Ballasting and tyre pressure of the tractor are important factors for an efficient tractive power transfer. The tyres have to be able to interlock with the soil surface to transfer the maximum tractive output to the soil.

However, it is not quite as simple as that. Even if you increase the wheel loads and the contact areas, you still end up with a pressure bulb with a greater depth effect. This is due to the fact that the two factors are not linearly related. In general, high wheel loads of more than 10 t should be avoided as the result can be irreversible subsoil compaction. 

It is advisable to use adjusted internal tyre pressures in case of traction tasks to increase the area output and reduce expensive fuel.
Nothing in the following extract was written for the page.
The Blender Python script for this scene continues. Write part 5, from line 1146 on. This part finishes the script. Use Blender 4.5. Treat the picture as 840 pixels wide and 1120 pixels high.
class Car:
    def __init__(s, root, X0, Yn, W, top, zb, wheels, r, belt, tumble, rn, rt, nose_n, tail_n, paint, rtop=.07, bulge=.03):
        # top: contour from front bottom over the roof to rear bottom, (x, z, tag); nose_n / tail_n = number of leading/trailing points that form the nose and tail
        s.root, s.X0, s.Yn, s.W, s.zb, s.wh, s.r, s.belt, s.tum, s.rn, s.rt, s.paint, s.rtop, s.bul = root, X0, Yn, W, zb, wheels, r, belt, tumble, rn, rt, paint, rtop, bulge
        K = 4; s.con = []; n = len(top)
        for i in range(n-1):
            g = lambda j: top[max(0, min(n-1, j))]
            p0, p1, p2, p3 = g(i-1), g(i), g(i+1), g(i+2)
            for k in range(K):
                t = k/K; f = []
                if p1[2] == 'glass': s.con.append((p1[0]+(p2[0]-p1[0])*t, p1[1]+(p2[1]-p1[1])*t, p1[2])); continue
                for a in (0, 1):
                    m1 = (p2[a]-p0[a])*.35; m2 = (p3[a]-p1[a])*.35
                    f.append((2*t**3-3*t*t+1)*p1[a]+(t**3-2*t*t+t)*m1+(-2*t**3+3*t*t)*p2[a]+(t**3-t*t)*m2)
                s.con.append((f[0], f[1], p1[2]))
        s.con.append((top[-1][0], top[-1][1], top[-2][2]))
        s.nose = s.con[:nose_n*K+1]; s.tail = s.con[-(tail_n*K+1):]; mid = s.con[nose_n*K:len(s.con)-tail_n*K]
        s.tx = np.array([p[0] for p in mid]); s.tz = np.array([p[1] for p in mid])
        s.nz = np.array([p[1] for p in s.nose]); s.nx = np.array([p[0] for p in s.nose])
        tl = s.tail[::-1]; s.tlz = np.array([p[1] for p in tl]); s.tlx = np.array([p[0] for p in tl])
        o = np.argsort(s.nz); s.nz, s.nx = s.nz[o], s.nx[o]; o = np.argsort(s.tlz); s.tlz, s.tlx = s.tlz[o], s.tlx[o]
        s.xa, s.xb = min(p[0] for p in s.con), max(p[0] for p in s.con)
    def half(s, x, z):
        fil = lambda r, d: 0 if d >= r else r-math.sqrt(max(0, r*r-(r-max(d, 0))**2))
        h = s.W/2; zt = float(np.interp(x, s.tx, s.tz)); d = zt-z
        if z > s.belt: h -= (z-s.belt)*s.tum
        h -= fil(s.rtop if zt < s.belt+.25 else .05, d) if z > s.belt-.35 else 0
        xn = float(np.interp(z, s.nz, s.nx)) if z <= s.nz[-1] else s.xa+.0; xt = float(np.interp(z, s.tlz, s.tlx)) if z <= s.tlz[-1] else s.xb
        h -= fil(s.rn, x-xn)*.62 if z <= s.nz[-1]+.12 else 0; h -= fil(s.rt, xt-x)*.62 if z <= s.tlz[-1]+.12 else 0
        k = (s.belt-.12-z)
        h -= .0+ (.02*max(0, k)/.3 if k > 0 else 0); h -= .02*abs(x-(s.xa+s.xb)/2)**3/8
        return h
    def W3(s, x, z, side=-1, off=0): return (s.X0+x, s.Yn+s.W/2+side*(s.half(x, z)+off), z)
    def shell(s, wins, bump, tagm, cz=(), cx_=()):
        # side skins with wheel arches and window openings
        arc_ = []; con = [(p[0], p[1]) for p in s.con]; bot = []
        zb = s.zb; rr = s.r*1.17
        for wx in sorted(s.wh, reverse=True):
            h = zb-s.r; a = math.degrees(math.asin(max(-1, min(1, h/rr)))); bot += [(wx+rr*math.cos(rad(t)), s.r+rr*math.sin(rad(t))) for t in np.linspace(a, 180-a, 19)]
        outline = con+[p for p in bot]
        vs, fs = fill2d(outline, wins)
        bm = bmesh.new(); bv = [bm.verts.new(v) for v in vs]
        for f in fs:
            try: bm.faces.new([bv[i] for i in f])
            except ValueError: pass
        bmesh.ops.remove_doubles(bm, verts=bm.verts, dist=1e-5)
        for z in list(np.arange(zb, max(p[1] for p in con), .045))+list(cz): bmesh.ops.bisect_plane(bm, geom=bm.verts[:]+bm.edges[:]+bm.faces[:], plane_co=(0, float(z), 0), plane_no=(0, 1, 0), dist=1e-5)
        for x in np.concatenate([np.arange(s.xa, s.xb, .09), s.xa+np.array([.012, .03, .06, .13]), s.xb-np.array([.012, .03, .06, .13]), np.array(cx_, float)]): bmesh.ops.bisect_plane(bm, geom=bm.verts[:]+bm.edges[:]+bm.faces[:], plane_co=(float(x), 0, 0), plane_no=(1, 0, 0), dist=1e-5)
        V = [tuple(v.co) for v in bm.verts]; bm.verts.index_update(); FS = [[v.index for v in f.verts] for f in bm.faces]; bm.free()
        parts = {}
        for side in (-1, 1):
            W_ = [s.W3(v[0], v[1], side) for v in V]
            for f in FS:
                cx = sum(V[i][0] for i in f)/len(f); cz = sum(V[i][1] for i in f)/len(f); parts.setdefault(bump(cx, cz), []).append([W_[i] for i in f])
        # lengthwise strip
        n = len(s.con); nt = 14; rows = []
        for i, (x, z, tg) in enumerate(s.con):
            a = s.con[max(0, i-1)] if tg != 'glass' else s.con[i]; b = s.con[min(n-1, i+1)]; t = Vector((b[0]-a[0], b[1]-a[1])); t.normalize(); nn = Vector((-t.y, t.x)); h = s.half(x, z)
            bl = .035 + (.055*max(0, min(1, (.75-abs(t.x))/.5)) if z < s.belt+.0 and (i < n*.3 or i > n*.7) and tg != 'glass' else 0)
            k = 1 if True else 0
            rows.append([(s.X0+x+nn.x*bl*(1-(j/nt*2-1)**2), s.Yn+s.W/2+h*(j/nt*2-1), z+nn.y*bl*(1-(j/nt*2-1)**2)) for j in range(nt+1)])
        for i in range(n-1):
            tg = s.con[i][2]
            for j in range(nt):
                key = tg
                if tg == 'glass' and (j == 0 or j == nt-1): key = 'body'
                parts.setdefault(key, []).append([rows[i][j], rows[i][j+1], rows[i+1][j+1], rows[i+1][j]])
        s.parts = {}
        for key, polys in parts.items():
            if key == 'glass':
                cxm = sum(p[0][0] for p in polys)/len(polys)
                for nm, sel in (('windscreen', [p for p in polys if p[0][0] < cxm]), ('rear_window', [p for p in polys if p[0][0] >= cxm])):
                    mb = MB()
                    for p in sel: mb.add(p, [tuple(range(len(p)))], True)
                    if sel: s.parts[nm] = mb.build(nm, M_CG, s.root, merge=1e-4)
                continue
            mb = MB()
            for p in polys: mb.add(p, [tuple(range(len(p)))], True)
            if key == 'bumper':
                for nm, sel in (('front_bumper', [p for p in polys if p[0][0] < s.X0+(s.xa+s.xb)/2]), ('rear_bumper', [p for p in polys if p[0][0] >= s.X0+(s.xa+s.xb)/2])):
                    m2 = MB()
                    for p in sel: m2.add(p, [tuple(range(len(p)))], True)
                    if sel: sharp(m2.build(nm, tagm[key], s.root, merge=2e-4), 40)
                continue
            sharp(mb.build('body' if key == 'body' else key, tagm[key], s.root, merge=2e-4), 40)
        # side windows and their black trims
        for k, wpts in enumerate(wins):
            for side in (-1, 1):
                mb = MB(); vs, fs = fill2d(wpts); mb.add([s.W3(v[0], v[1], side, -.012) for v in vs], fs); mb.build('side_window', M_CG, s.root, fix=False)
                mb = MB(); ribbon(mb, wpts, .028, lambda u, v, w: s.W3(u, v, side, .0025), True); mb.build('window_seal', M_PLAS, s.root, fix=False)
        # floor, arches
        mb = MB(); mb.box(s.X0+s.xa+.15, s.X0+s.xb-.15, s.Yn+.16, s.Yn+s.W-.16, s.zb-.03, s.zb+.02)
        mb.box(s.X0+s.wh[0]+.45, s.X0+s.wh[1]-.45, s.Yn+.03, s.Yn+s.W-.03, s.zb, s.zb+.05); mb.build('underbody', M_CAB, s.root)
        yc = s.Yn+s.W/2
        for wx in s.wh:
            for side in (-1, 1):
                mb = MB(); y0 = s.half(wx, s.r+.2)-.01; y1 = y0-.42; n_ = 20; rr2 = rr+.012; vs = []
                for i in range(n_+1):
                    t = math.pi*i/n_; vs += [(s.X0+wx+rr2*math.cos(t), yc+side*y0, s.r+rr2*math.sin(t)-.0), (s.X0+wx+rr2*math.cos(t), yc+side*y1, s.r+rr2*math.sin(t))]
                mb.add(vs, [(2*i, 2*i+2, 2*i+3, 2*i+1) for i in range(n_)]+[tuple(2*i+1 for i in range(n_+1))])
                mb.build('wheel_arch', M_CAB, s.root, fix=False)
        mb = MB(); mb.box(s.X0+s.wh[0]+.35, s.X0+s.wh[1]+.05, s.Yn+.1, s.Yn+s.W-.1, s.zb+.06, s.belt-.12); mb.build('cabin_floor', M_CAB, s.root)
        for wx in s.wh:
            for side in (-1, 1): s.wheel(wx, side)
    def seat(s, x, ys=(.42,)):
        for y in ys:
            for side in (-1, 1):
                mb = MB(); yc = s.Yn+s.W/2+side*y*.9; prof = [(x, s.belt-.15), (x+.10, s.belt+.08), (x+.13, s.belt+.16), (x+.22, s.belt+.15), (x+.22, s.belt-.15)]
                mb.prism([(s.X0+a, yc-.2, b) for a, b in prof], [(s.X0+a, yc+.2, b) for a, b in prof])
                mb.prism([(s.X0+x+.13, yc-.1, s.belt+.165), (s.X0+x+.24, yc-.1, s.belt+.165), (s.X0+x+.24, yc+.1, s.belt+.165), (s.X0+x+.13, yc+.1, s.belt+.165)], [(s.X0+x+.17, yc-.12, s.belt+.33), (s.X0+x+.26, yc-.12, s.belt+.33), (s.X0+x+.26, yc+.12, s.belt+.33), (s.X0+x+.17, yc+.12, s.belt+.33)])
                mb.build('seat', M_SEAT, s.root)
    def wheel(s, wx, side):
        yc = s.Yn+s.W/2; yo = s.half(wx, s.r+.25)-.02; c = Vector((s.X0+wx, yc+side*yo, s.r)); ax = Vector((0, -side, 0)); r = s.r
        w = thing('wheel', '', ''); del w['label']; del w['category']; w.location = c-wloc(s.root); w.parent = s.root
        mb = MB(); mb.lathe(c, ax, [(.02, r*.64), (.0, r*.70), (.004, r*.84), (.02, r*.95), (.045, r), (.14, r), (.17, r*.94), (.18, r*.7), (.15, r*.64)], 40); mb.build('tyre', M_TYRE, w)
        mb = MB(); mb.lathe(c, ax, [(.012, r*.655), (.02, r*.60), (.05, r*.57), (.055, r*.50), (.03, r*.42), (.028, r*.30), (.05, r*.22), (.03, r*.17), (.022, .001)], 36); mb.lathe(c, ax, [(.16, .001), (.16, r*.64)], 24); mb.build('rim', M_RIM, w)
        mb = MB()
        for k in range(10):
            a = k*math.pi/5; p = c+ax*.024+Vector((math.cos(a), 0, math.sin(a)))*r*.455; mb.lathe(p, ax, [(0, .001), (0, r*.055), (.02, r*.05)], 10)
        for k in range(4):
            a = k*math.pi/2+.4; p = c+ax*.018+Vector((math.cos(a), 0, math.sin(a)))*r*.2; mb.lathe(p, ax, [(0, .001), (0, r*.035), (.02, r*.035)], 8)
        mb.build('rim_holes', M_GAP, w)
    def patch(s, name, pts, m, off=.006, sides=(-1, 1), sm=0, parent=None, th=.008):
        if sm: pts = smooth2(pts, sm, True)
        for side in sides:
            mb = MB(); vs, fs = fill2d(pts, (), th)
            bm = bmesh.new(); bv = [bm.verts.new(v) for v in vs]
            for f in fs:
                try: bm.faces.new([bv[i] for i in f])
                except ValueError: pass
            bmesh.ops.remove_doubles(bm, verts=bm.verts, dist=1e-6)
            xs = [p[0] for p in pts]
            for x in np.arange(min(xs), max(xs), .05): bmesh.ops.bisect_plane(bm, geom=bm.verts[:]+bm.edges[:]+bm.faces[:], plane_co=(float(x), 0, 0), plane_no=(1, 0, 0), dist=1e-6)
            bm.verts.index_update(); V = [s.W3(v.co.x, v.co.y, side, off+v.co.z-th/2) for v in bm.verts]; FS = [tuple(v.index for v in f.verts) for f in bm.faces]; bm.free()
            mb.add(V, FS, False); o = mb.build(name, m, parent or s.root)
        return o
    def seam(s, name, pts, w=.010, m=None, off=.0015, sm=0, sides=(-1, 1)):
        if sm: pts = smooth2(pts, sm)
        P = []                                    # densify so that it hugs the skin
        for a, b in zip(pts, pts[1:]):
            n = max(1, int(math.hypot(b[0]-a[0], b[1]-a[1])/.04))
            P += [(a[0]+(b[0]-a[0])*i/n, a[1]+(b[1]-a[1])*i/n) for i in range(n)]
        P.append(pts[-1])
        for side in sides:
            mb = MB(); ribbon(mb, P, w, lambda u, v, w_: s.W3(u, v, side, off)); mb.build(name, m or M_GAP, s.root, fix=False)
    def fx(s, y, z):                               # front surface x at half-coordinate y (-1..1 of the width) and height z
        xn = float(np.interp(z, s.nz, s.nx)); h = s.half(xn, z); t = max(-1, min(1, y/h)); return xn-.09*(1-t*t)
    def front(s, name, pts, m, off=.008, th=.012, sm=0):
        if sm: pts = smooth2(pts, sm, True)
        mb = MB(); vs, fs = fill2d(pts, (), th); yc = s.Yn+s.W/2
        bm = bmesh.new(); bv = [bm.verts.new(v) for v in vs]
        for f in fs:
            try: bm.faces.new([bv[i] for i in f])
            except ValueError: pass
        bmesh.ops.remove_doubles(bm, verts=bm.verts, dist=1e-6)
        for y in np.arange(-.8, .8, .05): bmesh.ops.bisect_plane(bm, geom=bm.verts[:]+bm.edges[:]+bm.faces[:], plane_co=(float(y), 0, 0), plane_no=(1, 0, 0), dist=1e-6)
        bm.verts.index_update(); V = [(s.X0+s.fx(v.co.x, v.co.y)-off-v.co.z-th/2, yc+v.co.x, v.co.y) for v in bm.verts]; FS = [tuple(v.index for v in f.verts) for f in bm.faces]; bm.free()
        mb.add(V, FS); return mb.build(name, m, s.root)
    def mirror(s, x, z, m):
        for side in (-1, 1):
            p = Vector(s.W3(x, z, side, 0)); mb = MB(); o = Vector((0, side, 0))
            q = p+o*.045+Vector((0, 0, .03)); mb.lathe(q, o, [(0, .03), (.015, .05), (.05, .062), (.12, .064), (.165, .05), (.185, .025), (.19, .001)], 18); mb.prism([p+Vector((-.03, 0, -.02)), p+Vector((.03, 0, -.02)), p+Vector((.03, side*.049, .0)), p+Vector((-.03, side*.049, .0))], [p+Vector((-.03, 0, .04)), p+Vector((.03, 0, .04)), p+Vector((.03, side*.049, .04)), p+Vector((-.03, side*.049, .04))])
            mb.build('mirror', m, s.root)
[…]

In total, a savings potential of up to 15% is possible.

Offset driving

Frequent passes as you know them from multi-axle rigs (e.g. 18 t trailers) destroy the natural protective mechanism of the soil. Although the total weight is distributed on several wheels, they repeatedly roll over the same areas of soil displacing water and air from the soil pores. This is exactly the opposite of working in a soil-conserving way. So what are the options to avoid this effect?

Offset driving in crab steering mode or the use of telescopic axles is a reasonable solution for putting as little strain as possible on the soil. Another way to reduce the axle loads of the tractors, e.g. in order to be able to drive with low tyre pressure, is to use semi-mounted or trailed machines as opposed to machines with 3-point linkage. Especially when driving on the headlands, the axle loads when lifting heavy seed drill combinations or tillage machines are enormous.

Summary of factors that can be influenced

All in all, there are five different parameters the farmer can take into account for working in a soil-conserving way:

  • Adjusted tyre pressure (e.g. by means of tyre inflation systems), keywords bulldozing effect and slippage
  • Diameter and tyre cross-section for large volume of the tyres
  • Prefer wide tyres
  • Offset driving (if possible)
  • Reduce overall machine weight and axle loads

These parameters include high initial investments, and it takes time to put them into practice. But they are successful in the long term: The pressure on the soil is minimised allowing on the one hand the plants to absorb the available nutrients more easily and quickly. On the other hand, soil quality is encouraged sustainably. Both lay the foundation for high yields.

So it pays off!

Timing is everything 

In the end, even the best technology is of no use if the farmer does not choose the right time for cultivation. This is the most important aspect with regard to avoiding soil compaction in the first place. The condition of the soil is crucial for the susceptibility to compaction.

The condition of the soil for field work should not be too wet as a dry soil structure can bear higher loads. However, conditions are not always optimum. Wet soil conditions are the norm, especially in autumn or early spring. If the water content increases, soil particles can be compressed more easily resulting in higher compaction which is only reversible to a certain degree.

So it is up to the farmer to make soil conservation sustainable and to maintain and even increase the best possible condition of the soil for the generations to come.